*GIVEN PROBLEM*
Reproduce the material in full, exactly as written.

* Start *

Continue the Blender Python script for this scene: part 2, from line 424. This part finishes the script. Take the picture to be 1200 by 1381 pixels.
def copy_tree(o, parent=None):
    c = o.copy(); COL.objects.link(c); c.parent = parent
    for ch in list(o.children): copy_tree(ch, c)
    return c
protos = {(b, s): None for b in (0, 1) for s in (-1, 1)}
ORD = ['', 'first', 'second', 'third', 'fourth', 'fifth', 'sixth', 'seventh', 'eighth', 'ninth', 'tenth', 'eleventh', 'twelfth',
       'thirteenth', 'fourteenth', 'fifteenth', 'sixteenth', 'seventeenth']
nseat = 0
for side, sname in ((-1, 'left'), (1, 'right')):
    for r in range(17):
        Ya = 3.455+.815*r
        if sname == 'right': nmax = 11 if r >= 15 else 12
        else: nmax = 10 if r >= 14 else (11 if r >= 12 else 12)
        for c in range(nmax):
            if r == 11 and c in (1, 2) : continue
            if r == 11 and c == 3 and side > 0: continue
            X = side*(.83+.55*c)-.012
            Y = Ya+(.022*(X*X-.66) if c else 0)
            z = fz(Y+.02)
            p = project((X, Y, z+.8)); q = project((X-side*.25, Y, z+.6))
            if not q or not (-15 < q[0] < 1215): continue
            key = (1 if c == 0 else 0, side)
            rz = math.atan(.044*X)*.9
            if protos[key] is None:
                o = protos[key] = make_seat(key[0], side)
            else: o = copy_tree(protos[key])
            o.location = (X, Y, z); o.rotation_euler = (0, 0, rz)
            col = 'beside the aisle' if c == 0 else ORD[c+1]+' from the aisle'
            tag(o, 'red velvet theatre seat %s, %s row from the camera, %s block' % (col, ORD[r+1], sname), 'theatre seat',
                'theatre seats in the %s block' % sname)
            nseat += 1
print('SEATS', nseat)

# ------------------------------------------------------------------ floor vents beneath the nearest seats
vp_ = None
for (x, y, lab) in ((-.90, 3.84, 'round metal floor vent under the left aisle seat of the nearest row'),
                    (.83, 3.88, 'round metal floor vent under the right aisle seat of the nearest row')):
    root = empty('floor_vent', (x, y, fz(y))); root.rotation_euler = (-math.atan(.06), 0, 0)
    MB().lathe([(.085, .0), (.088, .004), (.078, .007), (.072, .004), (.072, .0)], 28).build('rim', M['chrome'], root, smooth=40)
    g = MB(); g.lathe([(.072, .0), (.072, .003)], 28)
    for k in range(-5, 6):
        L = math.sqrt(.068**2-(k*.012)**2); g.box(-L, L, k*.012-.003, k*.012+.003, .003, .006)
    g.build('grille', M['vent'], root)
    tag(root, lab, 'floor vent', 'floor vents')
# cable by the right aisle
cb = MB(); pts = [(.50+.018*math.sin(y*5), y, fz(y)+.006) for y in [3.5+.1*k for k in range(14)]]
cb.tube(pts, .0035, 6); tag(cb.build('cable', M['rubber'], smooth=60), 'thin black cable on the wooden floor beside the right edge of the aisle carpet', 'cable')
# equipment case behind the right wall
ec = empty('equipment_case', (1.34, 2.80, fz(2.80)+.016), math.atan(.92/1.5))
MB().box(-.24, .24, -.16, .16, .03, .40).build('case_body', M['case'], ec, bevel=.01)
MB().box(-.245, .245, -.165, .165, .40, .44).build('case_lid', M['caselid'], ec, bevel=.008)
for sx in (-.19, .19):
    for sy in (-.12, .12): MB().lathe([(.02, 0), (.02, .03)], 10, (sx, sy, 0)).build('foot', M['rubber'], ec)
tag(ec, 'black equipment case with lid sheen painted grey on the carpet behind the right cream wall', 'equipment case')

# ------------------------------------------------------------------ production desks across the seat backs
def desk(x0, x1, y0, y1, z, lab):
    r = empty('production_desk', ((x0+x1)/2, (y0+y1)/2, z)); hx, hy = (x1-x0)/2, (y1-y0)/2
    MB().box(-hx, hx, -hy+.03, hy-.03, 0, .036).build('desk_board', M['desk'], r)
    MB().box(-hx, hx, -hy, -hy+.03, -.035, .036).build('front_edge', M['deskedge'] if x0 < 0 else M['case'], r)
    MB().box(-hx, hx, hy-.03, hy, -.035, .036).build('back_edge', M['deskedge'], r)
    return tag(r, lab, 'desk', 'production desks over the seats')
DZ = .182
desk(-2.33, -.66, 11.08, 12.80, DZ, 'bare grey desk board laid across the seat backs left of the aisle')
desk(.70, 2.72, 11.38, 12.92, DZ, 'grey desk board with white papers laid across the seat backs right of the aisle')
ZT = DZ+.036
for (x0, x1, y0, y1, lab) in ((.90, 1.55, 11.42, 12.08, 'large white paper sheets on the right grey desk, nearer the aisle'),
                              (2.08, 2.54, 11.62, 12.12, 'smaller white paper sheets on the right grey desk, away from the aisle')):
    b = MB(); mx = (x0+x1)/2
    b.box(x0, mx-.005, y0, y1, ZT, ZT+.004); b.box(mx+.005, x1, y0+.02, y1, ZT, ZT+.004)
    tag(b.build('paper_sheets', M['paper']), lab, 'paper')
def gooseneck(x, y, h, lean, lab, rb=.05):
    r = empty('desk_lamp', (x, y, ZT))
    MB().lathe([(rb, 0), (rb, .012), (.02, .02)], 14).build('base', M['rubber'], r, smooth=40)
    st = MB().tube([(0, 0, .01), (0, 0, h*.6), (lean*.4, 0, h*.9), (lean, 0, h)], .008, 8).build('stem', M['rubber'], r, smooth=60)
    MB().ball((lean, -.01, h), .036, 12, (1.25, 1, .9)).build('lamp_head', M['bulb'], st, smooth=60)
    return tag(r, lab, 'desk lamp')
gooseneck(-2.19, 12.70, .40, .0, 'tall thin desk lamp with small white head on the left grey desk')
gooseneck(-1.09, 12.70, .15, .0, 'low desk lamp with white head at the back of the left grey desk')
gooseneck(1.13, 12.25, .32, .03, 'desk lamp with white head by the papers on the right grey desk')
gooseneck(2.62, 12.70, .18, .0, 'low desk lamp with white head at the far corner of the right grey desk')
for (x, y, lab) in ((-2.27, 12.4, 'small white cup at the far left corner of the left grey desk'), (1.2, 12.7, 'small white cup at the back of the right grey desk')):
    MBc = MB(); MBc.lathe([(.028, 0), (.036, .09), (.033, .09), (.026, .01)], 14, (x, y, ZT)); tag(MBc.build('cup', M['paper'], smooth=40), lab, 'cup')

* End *

*CORRECT RESULT*
Continue the Blender Python script for this scene: part 2, from line 424. This part finishes the script. Take the picture to be 1200 by 1381 pixels.
def copy_tree(o, parent=None):
    c = o.copy(); COL.objects.link(c); c.parent = parent
    for ch in list(o.children): copy_tree(ch, c)
    return c
protos = {(b, s): None for b in (0, 1) for s in (-1, 1)}
ORD = ['', 'first', 'second', 'third', 'fourth', 'fifth', 'sixth', 'seventh', 'eighth', 'ninth', 'tenth', 'eleventh', 'twelfth',
       'thirteenth', 'fourteenth', 'fifteenth', 'sixteenth', 'seventeenth']
nseat = 0
for side, sname in ((-1, 'left'), (1, 'right')):
    for r in range(17):
        Ya = 3.455+.815*r
        if sname == 'right': nmax = 11 if r >= 15 else 12
        else: nmax = 10 if r >= 14 else (11 if r >= 12 else 12)
        for c in range(nmax):
            if r == 11 and c in (1, 2) : continue
            if r == 11 and c == 3 and side > 0: continue
            X = side*(.83+.55*c)-.012
            Y = Ya+(.022*(X*X-.66) if c else 0)
            z = fz(Y+.02)
            p = project((X, Y, z+.8)); q = project((X-side*.25, Y, z+.6))
            if not q or not (-15 < q[0] < 1215): continue
            key = (1 if c == 0 else 0, side)
            rz = math.atan(.044*X)*.9
            if protos[key] is None:
                o = protos[key] = make_seat(key[0], side)
            else: o = copy_tree(protos[key])
            o.location = (X, Y, z); o.rotation_euler = (0, 0, rz)
            col = 'beside the aisle' if c == 0 else ORD[c+1]+' from the aisle'
            tag(o, 'red velvet theatre seat %s, %s row from the camera, %s block' % (col, ORD[r+1], sname), 'theatre seat',
                'theatre seats in the %s block' % sname)
            nseat += 1
print('SEATS', nseat)

# ------------------------------------------------------------------ floor vents beneath the nearest seats
vp_ = None
for (x, y, lab) in ((-.90, 3.84, 'round metal floor vent under the left aisle seat of the nearest row'),
                    (.83, 3.88, 'round metal floor vent under the right aisle seat of the nearest row')):
    root = empty('floor_vent', (x, y, fz(y))); root.rotation_euler = (-math.atan(.06), 0, 0)
    MB().lathe([(.085, .0), (.088, .004), (.078, .007), (.072, .004), (.072, .0)], 28).build('rim', M['chrome'], root, smooth=40)
    g = MB(); g.lathe([(.072, .0), (.072, .003)], 28)
    for k in range(-5, 6):
        L = math.sqrt(.068**2-(k*.012)**2); g.box(-L, L, k*.012-.003, k*.012+.003, .003, .006)
    g.build('grille', M['vent'], root)
    tag(root, lab, 'floor vent', 'floor vents')
# cable by the right aisle
cb = MB(); pts = [(.50+.018*math.sin(y*5), y, fz(y)+.006) for y in [3.5+.1*k for k in range(14)]]
cb.tube(pts, .0035, 6); tag(cb.build('cable', M['rubber'], smooth=60), 'thin black cable on the wooden floor beside the right edge of the aisle carpet', 'cable')
# equipment case behind the right wall
ec = empty('equipment_case', (1.34, 2.80, fz(2.80)+.016), math.atan(.92/1.5))
MB().box(-.24, .24, -.16, .16, .03, .40).build('case_body', M['case'], ec, bevel=.01)
MB().box(-.245, .245, -.165, .165, .40, .44).build('case_lid', M['caselid'], ec, bevel=.008)
for sx in (-.19, .19):
    for sy in (-.12, .12): MB().lathe([(.02, 0), (.02, .03)], 10, (sx, sy, 0)).build('foot', M['rubber'], ec)
tag(ec, 'black equipment case with lid sheen painted grey on the carpet behind the right cream wall', 'equipment case')

# ------------------------------------------------------------------ production desks across the seat backs
def desk(x0, x1, y0, y1, z, lab):
    r = empty('production_desk', ((x0+x1)/2, (y0+y1)/2, z)); hx, hy = (x1-x0)/2, (y1-y0)/2
    MB().box(-hx, hx, -hy+.03, hy-.03, 0, .036).build('desk_board', M['desk'], r)
    MB().box(-hx, hx, -hy, -hy+.03, -.035, .036).build('front_edge', M['deskedge'] if x0 < 0 else M['case'], r)
    MB().box(-hx, hx, hy-.03, hy, -.035, .036).build('back_edge', M['deskedge'], r)
    return tag(r, lab, 'desk', 'production desks over the seats')
DZ = .182
desk(-2.33, -.66, 11.08, 12.80, DZ, 'bare grey desk board laid across the seat backs left of the aisle')
desk(.70, 2.72, 11.38, 12.92, DZ, 'grey desk board with white papers laid across the seat backs right of the aisle')
ZT = DZ+.036
for (x0, x1, y0, y1, lab) in ((.90, 1.55, 11.42, 12.08, 'large white paper sheets on the right grey desk, nearer the aisle'),
                              (2.08, 2.54, 11.62, 12.12, 'smaller white paper sheets on the right grey desk, away from the aisle')):
    b = MB(); mx = (x0+x1)/2
    b.box(x0, mx-.005, y0, y1, ZT, ZT+.004); b.box(mx+.005, x1, y0+.02, y1, ZT, ZT+.004)
    tag(b.build('paper_sheets', M['paper']), lab, 'paper')
def gooseneck(x, y, h, lean, lab, rb=.05):
    r = empty('desk_lamp', (x, y, ZT))
    MB().lathe([(rb, 0), (rb, .012), (.02, .02)], 14).build('base', M['rubber'], r, smooth=40)
    st = MB().tube([(0, 0, .01), (0, 0, h*.6), (lean*.4, 0, h*.9), (lean, 0, h)], .008, 8).build('stem', M['rubber'], r, smooth=60)
    MB().ball((lean, -.01, h), .036, 12, (1.25, 1, .9)).build('lamp_head', M['bulb'], st, smooth=60)
    return tag(r, lab, 'desk lamp')
gooseneck(-2.19, 12.70, .40, .0, 'tall thin desk lamp with small white head on the left grey desk')
gooseneck(-1.09, 12.70, .15, .0, 'low desk lamp with white head at the back of the left grey desk')
gooseneck(1.13, 12.25, .32, .03, 'desk lamp with white head by the papers on the right grey desk')
gooseneck(2.62, 12.70, .18, .0, 'low desk lamp with white head at the far corner of the right grey desk')
for (x, y, lab) in ((-2.27, 12.4, 'small white cup at the far left corner of the left grey desk'), (1.2, 12.7, 'small white cup at the back of the right grey desk')):
    MBc = MB(); MBc.lathe([(.028, 0), (.036, .09), (.033, .09), (.026, .01)], 14, (x, y, ZT)); tag(MBc.build('cup', M['paper'], smooth=40), lab, 'cup')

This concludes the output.